__Request__. Filter this material down to the lines that hold "picture", copying each one.

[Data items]
===============
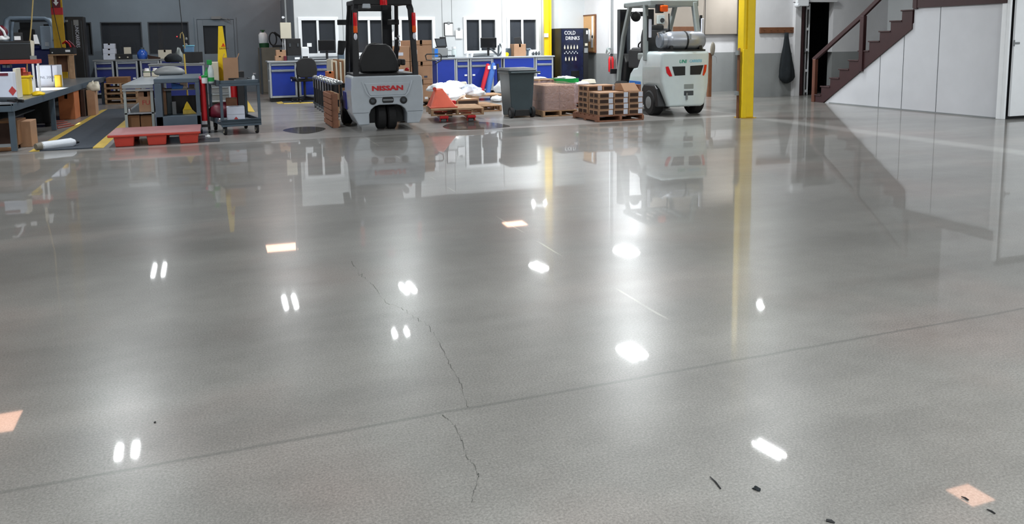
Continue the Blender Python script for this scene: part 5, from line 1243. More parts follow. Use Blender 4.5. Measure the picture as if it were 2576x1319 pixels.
single('grey_casserole', MB().blob((cx+.04, CY+1.75, zt+.05), (.25, .2, .10), 31, .02), M['mid_grey'], 'grey oval cover lying on top of the dark grey cart', 'cover', smooth='all')
# red plastic pallet
(x0, y0), (x1, y1) = wfl(289, 369), wfl(500, 362)
px0, px1 = x0, x1; hz = .145; yf = (y0+y1)/2; dp = .98
t = T('plastic_pallet', 'red plastic pallet lying at the edge of the polished floor', 'pallet', ((px0+px1)/2, yf+dp/2, 0))
t.p('deck', MB().box(px0-.07, px1+.03, yf-.02, yf+dp, hz, hz+.035), M['red_top'], bevel=.01)
t.p('deck_rim', MB().box(px0-.072, px1+.032, yf-.024, yf+.01, hz-.008, hz+.024), M['red_plastic'], bevel=.008)
for k in range(3):
    c_ = px0+.14+k*(px1-px0-.26)/2
    for y_ in (yf, yf+dp-.14):
        t.p('foot', MB().hexa([(c_-.125, y_+.02, 0), (c_+.105, y_+.02, 0), (c_+.105, y_+.13, 0), (c_-.125, y_+.13, 0), (c_-.14, y_, hz), (c_+.12, y_, hz), (c_+.12, y_+.14, hz), (c_-.14, y_+.14, hz)]), M['red_plastic'], bevel=.012)
x, y = wfl(524, 349)
single('crumpled_paper', MB().blob((x, y, .03), (.035, .03, .025), 41, .2), M['paper'], 'crumpled white scrap on the floor right of the red pallet', 'scrap', smooth='all')
single('dark_plate', MB().box(px1+.0, px1+.28, yf+.05, yf+.5, 0, .008), M['dark_grey'], 'thin dark sheet on the floor at the right end of the red pallet', 'sheet')

# red roll trolley
HY = 13.45
(a, zt), (b, _) = W(503, 200, HY), W(514, 200, HY)
t = T('roll_trolley', 'narrow black-framed trolley holding a red roll beside the grey two-shelf cart', 'trolley', ((a+b)/2, HY, 0))
t.p('red_roll', MB().tube([(a+.035, HY, .2), (a+.035, HY, zt)], .045, 12), M['red'], smooth=True)
t.p('frame', MB().tube([(a-.03, HY, .05), (a-.05, HY, zt+.03)], .012, 8).tube([(b+.03, HY, .05), (b+.01, HY, zt)], .02, 8).box(a-.03, b+.04, HY-.03, HY+.03, .1, .14), M['black'])
t.p('pink_cap', MB().lathe([(.05, 0), (.05, .05)], (a+.035, HY, zt), 'z', 12), mat('pink', srgb(226, 96, 130), rough=.6), smooth=True)
for x in (a-.02, b+.03): t.p('caster', MB().lathe([(.035, -.012), (.035, .012)], (x, HY, .035), 'x', 12), M['rubber'])
# grey two-shelf utility cart
KX0, KY0 = .115, 12.98
KX1, KY1 = .625, 12.80
rot = math.radians(9.5)
KY = KY0
t = T('utility_cart', 'grey steel utility cart with two shelves and four casters', 'cart', (KX0, KY, 0), rot, local=True)
Wc = .52; Dc = 1.0; zt = .845; hs = .06
# shelves: the cart is longer front to back
def shelf(z0, z1): return MB().box(-.06, Wc+.02, -.02, Dc, z0, z1).box(-.06, -.03, -.02, Dc, z1, z1+.05).box(Wc-.01, Wc+.02, -.02, Dc, z1, z1+.05).box(-.06, Wc+.02, -.02, .0, z1, z1+.05).box(-.06, Wc+.02, Dc-.02, Dc, z1, z1+.05)
t.p('shelf', shelf(zt-.09, zt-.05), M['steel_blue'], bevel=.004)
t.p('shelf', shelf(.155, .19), M['steel_blue'], bevel=.004)
t.p('skirt', MB().box(-.06, Wc+.02, -.02, -.012, .13, .24), M['steel_blue'], bevel=.003)
for (x, y) in ((-.04, 0), (Wc, 0), (-.04, Dc-.04), (Wc, Dc-.04)): t.p('corner_post', MB().box(x-.02, x+.02, y-.015, y+.02, .15, zt), M['steel_blue'], bevel=.003)
for (x, y) in ((0, .05), (Wc-.04, .05), (0, Dc-.12), (Wc-.04, Dc-.12)):
    w_ = t.p('caster', MB().lathe([(.03, -.018), (.062, -.02), (.065, 0), (.062, .02), (.03, .018)], (x, y, .065), 'x', 18), M['rubber'], smooth=True)
    t.p('caster_hub', MB().lathe([(.035, -.022), (.035, .022)], (x, y, .065), 'x', 14), M['cream'], parent=w_)
    t.p('fork', MB().box(x-.03, x-.024, y-.02, y+.02, .06, .15).box(x+.024, x+.03, y-.02, y+.02, .06, .15), M['dark_grey'], parent=w_)
KT = zt-.0
kz = zt-.045
YY = KY+.35
aa, bb, y0, y1, z0, z1 = bxp(560, 598, 146, YY, kz, .26)
carton('cardboard_box', 'brown cardboard box with raised flaps on top of the grey utility cart', aa, bb, y0, y1, kz, z1, m='carton', open_=True, tape=False)
c = carton
# yellow caution sign
YS = YY+.38
(a, zt_), (b, _) = W(549, 66, YS), W(560, 66, YS)
(a2, zb_), (b2, _) = W(546, 187, YS), W(582, 187, YS)
t = T('caution_sign', 'tall yellow folding caution sign standing on the grey utility cart', 'sign', ((a2+b2)/2, YS, kz))
t.p('panel', MB().prism([(a2, kz), (b2-.02, kz), (b, zt_), (a, zt_)], 'y', YS, YS+.012), M['yellow'], bevel=.004)
t.p('panel', MB().hexa([(a2, YS+.10, kz), (b2-.02, YS+.10, kz), (b2-.02, YS+.112, kz), (a2, YS+.112, kz), (a, YS+.012, zt_-.02), (b, YS+.012, zt_-.02), (b, YS+.024, zt_-.02), (a, YS+.024, zt_-.02)]), M['yellow'])
cx, zc = W(563, 122, YS)
t.p('lettering', text_mb('CAUTION', .032, .001, place=lambda u, v, d_: (cx+u, YS-.002-d_, zc+v)), M['maroon'], label='dark lettering reading CAUTION')
cx2, zc2 = W(562, 113, YS)
t.p('triangle_mark', MB().prism([(cx2-.035, zc2-.025), (cx2+.03, zc2-.025), (cx2, zc2+.035)], 'y', YS-.005, YS), M['orange_lamp'])
t.p('slip_figure', MB().tube([(cx2-.01, YS-.004, zc2-.015), (cx2, YS-.004, zc2+.005), (cx2-.012, YS-.004, zc2+.02)], .004, 5), M['black'])
# other things on the cart
(a, z1), (b, _) = W(531, 156, YY+.2), W(549, 156, YY+.2)
carton('cardboard_box', 'white upright carton behind the spray bottle on the utility cart', a, b, YY+.1, YY+.35, kz, z1, m='cream', tape=False)
x, _ = W(530, 180, YY-.1); _, z1 = W(530, 151, YY-.1)
t = T('spray_bottle', 'white and green spray bottle on the utility cart', 'bottle', (x, YY-.1, kz))
hh = z1-kz
t.p('body', MB().lathe([(.04, 0), (.045, .02), (.045, hh*.55), (.02, hh*.78)], (x, YY-.1, kz), 'z', 16), M['bottle'], smooth=True)
t.p('label_band', MB().lathe([(.046, hh*.08), (.046, hh*.25)], (x, YY-.1, kz), 'z', 16), M['green'])
t.p('trigger_head', MB().box(x-.05, x+.025, YY-.115, YY-.085, kz+hh*.80, kz+hh).box(x-.015, x+.015, YY-.11, YY-.09, kz+hh*.7, kz+hh*.8), M['green'], bevel=.006)
x, _ = W(513, 175, YY-.2)
t = T('wipes_tub', 'small tub with a green lid at the left end of the utility cart', 'tub', (x, YY-.1, kz))
t.p('tub', MB().lathe([(.04, 0), (.045, .01), (.045, .09)], (x, YY-.1, kz), 'z', 16), M['white_plastic'], smooth=True)
t.p('lid', MB().lathe([(.048, .09), (.048, .12), (.02, .13)], (x, YY-.1, kz), 'z', 16), M['green'], smooth=True)
x2, _ = W(519, 165, YY+.05)
single('bottle', MB().lathe([(.03, 0), (.035, .02), (.035, .16), (.012, .2), (.012, .24)], (x2, YY+.05, kz), 'z', 14), M['green'], 'green bottle behind the green-lidded tub', 'bottle', smooth=True)
(a, _), (b, _) = W(589, 199, KY+.1), W(636, 199, KY+.1)
t = T('metal_tray', 'silver tray of tools at the right of the utility cart top', 'tray', ((a+b)/2, KY+.2, kz+.045))
tz = kz+.045
t.p('tray', MB().box(a, b, KY+.06, KY+.3, tz-.04, tz-.03).box(a, b, KY+.06, KY+.07, tz-.03, tz).box(a, b, KY+.29, KY+.3, tz-.03, tz).box(a, a+.01, KY+.07, KY+.29, tz-.03, tz).box(b-.01, b, KY+.07, KY+.29, tz-.03, tz), M['sheet_steel'])
t.p('tool', MB().tube([(a+.03, KY+.15, tz+.005), (b-.08, KY+.2, tz+.008)], .01, 8), M['dark_grey'])
single('squeegee', MB().bar([(a-.08, KY+.34, tz+.01), (b-.06, KY+.36, tz+.01)], .012, .012), M['black'], 'thin black tool lying behind the silver tray', 'tool')
x, _ = W(637, 190, KY+.15)
t = T('pump_bottle', 'small white pump bottle beside the silver tray', 'bottle', (x, KY+.12, kz))
t.p('body', MB().lathe([(.022, 0), (.025, .01), (.022, .09), (.01, .11)], (x, KY+.12, kz), 'z', 14), M['white_plastic'], smooth=True)
t.p('pump', MB().tube([(x, KY+.12, kz+.11), (x, KY+.12, kz+.14), (x+.04, KY+.11, kz+.135)], .008, 6), M['chrome'])
# lower shelf things
ls = .195
aa, bb, y0, y1, z0, z1 = bxp(570, 615, 270, KY+.05, ls, .3)
t = carton('cardboard_box', 'white carton with a red emblem on the lower shelf of the utility cart', aa, bb, y0, y1, ls, z1, m='white_box', tape=False)
t.p('emblem', MB().prism([(-.03, .05), (.0, .085), (.03, .05), (0, .015)], 'y', -.153, -.15), M['ink_red']); t.p('fold_line', MB().box(-(bb-aa)/2, (bb-aa)/2, -.152, -.15, .12, .123), M['mid_grey'])
aa, bb, y0, y1, z0, z1 = bxp(568, 596, 248, KY+.42, ls, .25)
carton('cardboard_box', 'dark brown box behind the white carton on the lower shelf', aa, bb, y0, y1, ls, z1, m='wood_dark', tape=False)
aa, bb, y0, y1, z0, z1 = bxp(527, 556, 262, KY+.5, ls, .25)
single('tool_bag', MB().blob(((aa+bb)/2+.1, KY+.55, ls+.12), (.2, .15, .15), 45, .1), M['maroon'], 'dark red tool bag on the lower shelf of the utility cart', 'bag', smooth='all')
x, _ = W(555, 302, KY+.1)
single('shiny_scraps', MB().blob((x, KY+.08, ls+.03), (.04, .03, .03), 46, .25), M['chrome'], 'shiny foil scrap in the left corner of the lower shelf', 'scrap', smooth=True)
# things standing beyond the cart
BYX = 17.2
(a, z1), (b, _) = W(580, 200, BYX), W(594, 200, BYX)
single('red_cylinder', MB().lathe([(.06, 0), (.065, .05), (.065, .75), (.03, .85)], ((a+b)/2, BYX, 0), 'z', 16), M['red'], 'red gas cylinder seen through the utility cart', 'cylinder', smooth=True)
(a, z1), (b, _) = W(596, 200, BYX-.3), W(615, 200, BYX-.3)
t = T('black_locker', 'tall black box seen through the right side of the utility cart', 'box', ((a+b)/2, BYX, 0))
t.p('body', MB().box(a, b, BYX-.3, BYX+.1, .05, .86), M['black'], bevel=.01); t.p('foot', MB().box(a+.02, b-.02, BYX-.28, BYX+.08, 0, .05), M['rubber'])
(a, _), (b, _) = W(526, 215, 19.0), W(580, 215, 19.0)
t = cab_unit(a, b, 19.3, .1, .8, .5, 'blue and grey cabinet seen through the utility cart', G2, style='drawers', bl='mid_grey')

# ------------------------------------------------------------------ black stand row and leaning pallet left of the silver forklift
(xa, ya), (xb, yb) = wfl(804, 270), wfl(852, 300)
proto = None
hz = W(806, 190, ya)[1]
for k in range(8):
    f = k/7; x = xa+(xb-xa)*f; y = ya+(yb-ya)*f
    labs = ['farthest', 'second farthest', 'third farthest', 'fourth farthest', 'fourth nearest', 'third nearest', 'second nearest', 'nearest']
    lab = 'narrow black stand with chrome top, %s in the row by the silver forklift' % labs[k]
    if proto is None:
        t = T('equipment_stand', lab, 'stand', (x, y, 0), 0, 'row of narrow black stands', local=True)
        t.p('column', MB().box(-.11, -.06, -.03, .03, .12, hz-.06), M['black'], bevel=.006)
        t.p('column', MB().box(.04, .08, -.03, .03, .12, hz-.06), M['black'], bevel=.006)
        t.p('chrome_top', MB().box(-.13, .10, -.05, .05, hz-.06, hz-.03).blob((-.07, 0, hz-.02), (.05, .05, .03), 1, .1).blob((.05, 0, hz-.02), (.05, .05, .03), 2, .1), M['chrome'], smooth=True)
        t.p('chrome_rod', MB().tube([(-.12, -.05, hz-.06), (-.12, -.05, hz-.25)], .008, 6), M['chrome'])
        t.p('base', MB().box(-.13, .10, -.06, .06, .09, .12), M['dark_grey'], bevel=.004)
        for x_ in (-.09, .06): t.p('caster', MB().lathe([(.02, -.015), (.045, -.018), (.045, .018), (.02, .015)], (x_, 0, .045), 'x', 14), M['mid_grey'], smooth=True)
        proto = t.o
    else: dup(proto, (x, y, 0), 0, lab)
(x, y) = wfl(850, 322)
h = W(848, 236, y)[1]
t = T('wooden_pallet', 'wooden pallet standing on edge left of the silver forklift', 'pallet', (x-.02, y+.5, 0))
for k in range(6):
    z = .02+k*(h-.1)/5
    t.p('deck_board', MB().box(x-.10, x-.08, y+.02, y+.95, z, z+.075), M['wood_red'], bevel=.003)
for yy_ in (y+.03, y+.46, y+.88): t.p('stringer', MB().box(x-.08, x+.02, yy_, yy_+.04, 0, h), M['wood_red'])
for k in range(3): t.p('bottom_board', MB().box(x+.02, x+.04, y+.02, y+.95, .02+k*(h-.12)/2, .12+k*(h-.12)/2), M['wood'])
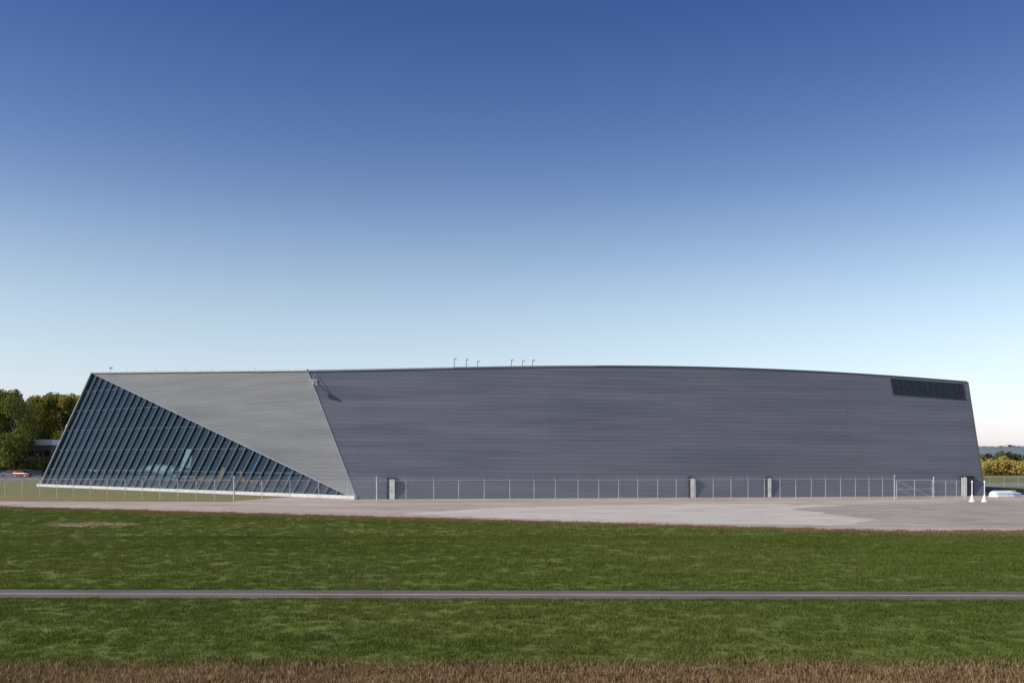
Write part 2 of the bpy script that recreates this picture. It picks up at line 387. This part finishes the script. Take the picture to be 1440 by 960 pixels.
for i in range(nn_+1):
    a=ua+(ub-ua)*i/nn_; m.beam(wz(a,2.45),wz(a,.3),0.05 if 0<i<nn_ else .1,0.06,wallN)
for z in (.35,1.35,2.4): m.beam(wz(ua,z),wz(ub,z),0.05,0.08,wallN)
m.build("louvre_window",[M_louv,M_lfr],hall)
M_door=simple("white_door_paint",(0.72,0.73,0.7),0.5); M_dark=simple("dark_recess",(0.03,0.032,0.035),0.7)  # near-black colour stands in for recess shade on solid door boxes
rz=math.atan2(Rp.y-Fp.y,Rp.x-Fp.x)
for p,wd in((548,1.0),(971.5,0.8),(1080,0.7),(1360,1.7)):
    u=u_at(p,0.02); q=botP(u)+Vector((0,.22,0)); m=MB(); m.m=1; m.box(q+Vector((0,0.1,1.25)),(wd,0.7,2.5),rz)
    m.m=0
    ex=Vector((math.cos(rz),math.sin(rz),0)); 
    dw=wd*0.6 if wd<1.5 else .7; m.box(q+ex*((wd/2-dw/2-.03)*(1 if wd<1.5 else -1))+Vector((0,-.275,1.18)),(dw,0.06,2.3),rz)
    m.m=2; m.box(q+Vector((0,0.02,2.54)),(wd+.1,.66,0.06),rz)
    m.m=1; m.cyl(q+ex*(wd/2-dw)+Vector((0.06,-.33,1.05)),q+ex*(wd/2-dw)+Vector((0.2,-.33,1.05)),0.025)
    m.build("door",[M_door,M_dark,M_dtrim],hall)
m=MB()
for p,h in((638,1.3),(655,1.2),(671,.95),(719,1.05),(735,.95),(749,1.0)):
    u=u_at(p,1); b=topP(u)+Vector((0,1.0,-0.2)); t=b+Vector((0,0,h+.1)); m.cyl(b,t,.05); m.cyl(t,t+Vector((.2,0,.04)),.05); m.cyl(t+Vector((.2,0,.04)),t+Vector((.22,0,-.1)),.055)
b=T1.lerp(T2,0.1)+Vector((0,.6,0)); m.cyl(b,b+Vector((0,0,.8)),.035); m.box(b+Vector((0.05,0,.85)),(.4,.2,.22)); 
for t in (.2,.35,.5,.62,.8): b=T1.lerp(T2,t)+Vector((0,.4,0)); m.cyl(b,b+Vector((0,0,.5)),.03)
m.build("roof_vents",[M_vent],hall)
m=MB(); b=wallP(u_at(444,0.9),0.915,0); 
d=Vector((-.12,-1,0)).normalized()
m.cyl(b,b+d*1.1,0.06); m.cyl(b+Vector((0,0,.9)),b+d*1.1,0.03); e=b+d*1.1
m.box(b+d*.03,(.5,.1,.5)); m.lathe(e+Vector((0,0,-.1)),Vector((-.3,-1,-.4)),[(-.15,.1),(-.1,.24),(.2,.38),(.22,.36),(.2,.02)],14)
m.cyl(e,e+Vector((.5,-.1,-.35)),.04); m.box(e+Vector((.55,-.1,-.4)),(.3,.2,.2))
m.build("wall_floodlight",[M_trim],hall)

# ---------------- aircraft inside
def aircraft(name,loc,rz,s,mat,mat2):
    e=empty(name,loc); e.rotation_euler=(0,0,rz); e.scale=(s,s,s)
    m=MB(); m.lathe((-6,0,1.8),(1,0,0.02),[(0,.02),(.3,.35),(1.2,.62),(3,.8),(6,.75),(9,.45),(11.5,.2),(12,.05)],16)
    fu=m.build("fuselage",[mat],e,merge=True,smooth=True)
    m=MB()
    def slab(pl,t,ax):
        tv=Vector(ax)*t/2; A=[Vector(p)+tv for p in pl]; B=[Vector(p)-tv for p in pl]; m.face(A); m.face(B[::-1])
        for i in range(len(pl)): j=(i+1)%len(pl); m.face([A[i],B[i],B[j],A[j]])
    slab([(-3,-8,2.0),(-1.2,-8,2.0),(-.6,0,1.7),(-.6,.01,1.7),(-1.2,8,2.0),(-3,8,2.0),(-3.4,0,1.7)],.18,(0,0,1))
    slab([(4.4,-2.6,2.3),(5.6,-2.6,2.3),(5.8,2.6,2.3),(4.4,2.6,2.3)],.1,(0,0,1))
    slab([(3.6,0,2.2),(5.9,0,2.1),(6.2,0,4.6),(5.1,0,4.6)],.14,(0,1,0))
    m.build("wings_and_tail",[mat],e)
    m=MB()
    for x,y in((-4.4,0),(-1.5,-1.4),(-1.5,1.4)): m.cyl((x,y,1.6),(x,y,.35),.07); m.cyl((x,y-.12,.35),(x,y+.12,.35),.35,n=14)
    m.lathe((-4,0,2.35),(1,0,0),[(0,.02),(.6,.38),(1.6,.42),(2.6,.02)],10)
    m.build("gear_and_canopy",[mat2],e)
M_white=simple("aircraft_white",(0.8,0.8,0.76),0.35); M_or=simple("aircraft_orange",(0.7,0.30,0.06),0.4); M_blk=simple("rubber_dark",(0.03,0.03,0.03),0.7)
# positions given as (distance along the glazed side, distance inside it)
inw=Vector((-gn.x,-gn.y,0)).normalized()
def ins(al,dp): q=L+sd*al+inw*dp; return (q.x,q.y,.12)
aircraft("airplane",ins(16,12.0),-0.64,1.3,M_white,M_blk)
aircraft("airplane",ins(46,6.5),2.3,0.6,M_or,M_blk)
aircraft("airplane",ins(24,9),1.9,0.85,M_white,M_blk)
aircraft("airplane",ins(36,6.5),-.7,0.7,M_or,M_blk)

# ---------------- fence
M_galv=simple("galvanised_steel",(0.55,0.56,0.56),0.45,0.4)
k=N("chain_link"); U,V,_=k.sep(k.uv())
a=k.math('FRACT',k.math('DIVIDE',k.math('ADD',U,V),0.075)); b=k.math('FRACT',k.math('DIVIDE',k.math('ADD',k.math('SUBTRACT',U,V),500.0),0.075))
mask=k.math('MAXIMUM',k.math('LESS_THAN',a,0.05),k.math('LESS_THAN',b,0.05))
bs=k.bsdf(C(0.5,0.51,0.52),0.5,0.4); tr=k.n("ShaderNodeBsdfTransparent"); mx=k.n("ShaderNodeMixShader"); k.l(mask,mx.inputs[0]); k.l(tr.outputs[0],mx.inputs[1]); k.l(bs.outputs[0],mx.inputs[2]); k.l(mx.outputs[0],k.o.inputs[0]); M_chain=k.m
def fence(name,pl,posts_thick=(),h=2.35,arm=True):
    par=empty(name)
    mp=MB(); mm=MB(); mr=MB(); u=0
    for i,p in enumerate(pl):
        p=Vector(p); th=i in posts_thick; r=.085 if th else .036
        hh=h+(.45 if th else .0)
        mp.cyl(p,p+Vector((0,0,hh)),r,r*.9,8)
        if th: mp.cyl(p+Vector((0,0,hh)),p+Vector((0,0,hh+.06)),r*1.1,.02,8)
        if arm: mp.beam(p+Vector((0,0,h-.02)),p+Vector((-.14,-.28,h+.36)),.045,.04,(1,0,0))
        if i:
            q=Vector(pl[i-1]); mr.cyl(q+Vector((0,0,h)),p+Vector((0,0,h)),.024,n=6)
            mr.cyl(q+Vector((0,0,.08)),p+Vector((0,0,.08)),.006,n=4)
            if arm:
                for z_,o in((.12,-.09),(.24,-.18),(.35,-.27)): mr.cyl(q+Vector((-.03,o,h+z_)),p+Vector((-.03,o,h+z_)),.006,n=4)
            du=(p-q).length; mm.face([q+Vector((0,-.03,.05)),p+Vector((0,-.03,.05)),p+Vector((0,-.03,h)),q+Vector((0,-.03,h))],[(u,0),(u+du,0),(u+du,h),(u,h)]); u+=du
    mp.build("posts",[M_galv],par,smooth=False); mr.build("rails_and_barbed_wire",[M_galv],par); mm.build("chain_link_mesh",[M_chain],par)
    return par
def fy(px): return float(np.interp(px,[-300,329,530,1258,1345],[116,103.5,101,108.5,109.5]))
fpx=[-160,-125,-92,-60,-28,7,31,56,80,103,127,151,176,200,225,250,276,302,329,368,408,448,489,530,571,610,645,681,717,751,781,813,842,870,897,925,951,978,1003,1028,1052,1075,1097,1119,1141,1161,1182,1203,1222,1241,1258]
fence("chain_link_fence",[(WX(p,fy(p)),fy(p),0) for p in fpx],(18,23,50))
gp=empty("fence_gate"); m=MB(); 
A=Vector((WX(1261,108.5),108.5,0)); B=Vector((WX(1311,109),109,0))
for z in(.12,1.15,2.2): m.cyl(A+Vector((0,0,z)),B+Vector((0,0,z)),.045 if z!=1.15 else .03)
for t in(0,.5,1): q=A.lerp(B,t); m.cyl(q+Vector((0,0,.1)),q+Vector((0,0,2.22)),.045)
m.cyl(A+Vector((0,0,2.15)),B+Vector((0,0,.15)),.035); m.cyl(A+Vector((0,0,1.3)),A.lerp(B,.5)+Vector((0,0,.15)),.03)
m.build("frame",[M_galv],gp)
m=MB(); dl=(B-A).length; o=Vector((0,-.055,0)); m.face([A+o+Vector((0,0,.1)),B+o+Vector((0,0,.1)),B+o+Vector((0,0,2.2)),A+o+Vector((0,0,2.2))],[(0,0),(dl,0),(dl,2.1),(0,2.1)]); m.build("mesh",[M_chain],gp)
fence("chain_link_fence",[(WX(p,109.3),109.3,0) for p in(1313,1330,1345,1357)],(0,3),h=2.1,arm=False)
fence("chain_link_fence",[(WX(p,150),150,0) for p in(1392,1412,1432,1452,1472,1495)],(),h=1.6,arm=False)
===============
__Worked solution__.
Continue the Blender Python script for this scene: part 5, from line 1243. More parts follow. Use Blender 4.5. Measure the picture as if it were 2576x1319 pixels.
Write part 2 of the bpy script that recreates this picture. It picks up at line 387. This part finishes the script. Take the picture to be 1440 by 960 pixels.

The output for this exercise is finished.